The 19th century was an age of enthusiasm for folklore, science and repression. It was an age that hoped for improvement but was conscious of the dark, and for all these reasons the Victorians were obsessed with the moon. The painting ‘Hamlet and the Ghost’ (1901) by Frederic James Shields shows two figures on a moonlit beach. They are opposites — one light, the other dark; one dead and the other living — but they are also joined, for here are Shakespeare’s Hamlet and his father, and the two men share a name. In the odd bright moonlight, they are also reversed, for the dark figure on the left is living Hamlet while the light one on the right is his dead father Old Hamlet.

Perhaps the subtlest and most fun images in the exhibition are those by the illustrator W. Heath Robinson. He is better known for his cartoons of improbable inventions, but his 1914 illustrations for an edition of Shakespeare’s A Midsummer Night’s Dream are a masterpiece of stylish decadence: all elegant temples and crisp trees in outline.
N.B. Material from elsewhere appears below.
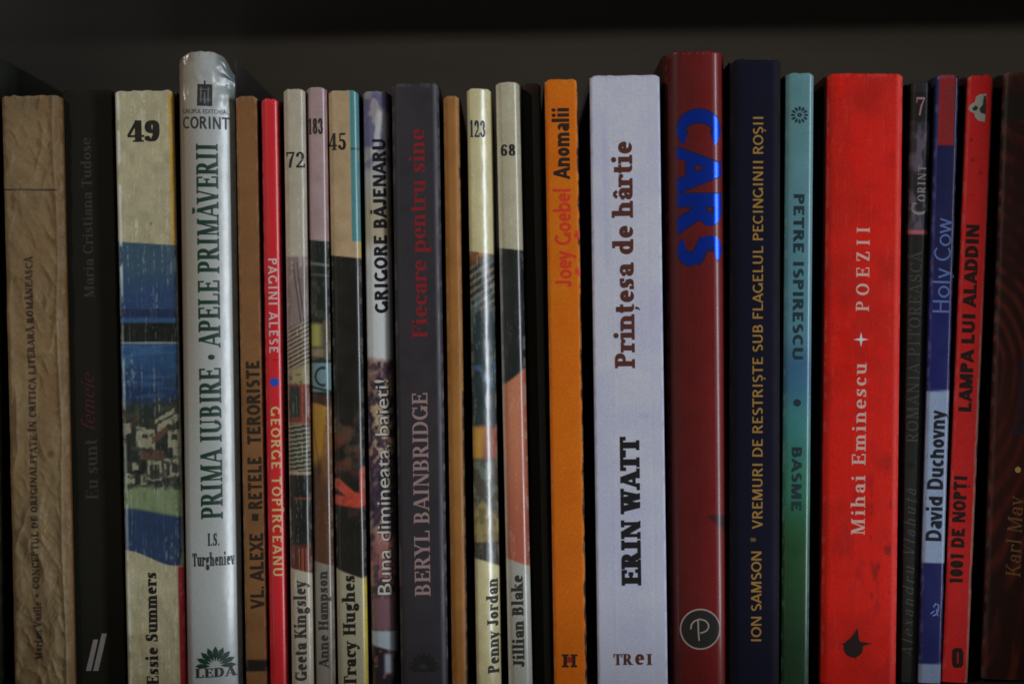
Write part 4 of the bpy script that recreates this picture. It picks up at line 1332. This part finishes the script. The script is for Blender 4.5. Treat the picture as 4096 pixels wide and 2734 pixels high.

As is fitting for this play, the moon is everywhere, even if it is sometimes hard to tell it from the sun. At the beginning of the volume, on the page of dramatis personae, a sphere drawn in a single thin line might be the sun or the full moon. On the closing page, a perfect new moon floats above the words ‘THE END’ as fairies tumble down to earth. This end is another beginning.

Where the sun keeps the time, the wavering, unreliable moon confuses it. ‘This lunar beauty/ Has no history’ wrote W.H. Auden in his poem ‘This Lunar Beauty’, and unpacks the kind of backwards thinking that always seems to accompany the moon:

This like a dream
Keeps other time
And daytime is
The loss of this;

Now that man has walked upon the moon, we might assume that it has been tamed, and perhaps we have lost some of its strange magic. It is an obvious point, but the bright moonlight of these Victorian paintings has been dimmed in modern cities filled with streetlights. Shakespeare, Heath Robinson and the Victorian painters are all, as in the player’s malapropism, disfiguring the moonshine, or at least engaging in a little moonshine thinking. The pun is irresistible, for moonshine also means illegally distilled liquor, and tipsiness is a characteristic of these older ways of thinking about and looking at the moon: a little blurred, or unsteady, and slippery with the time.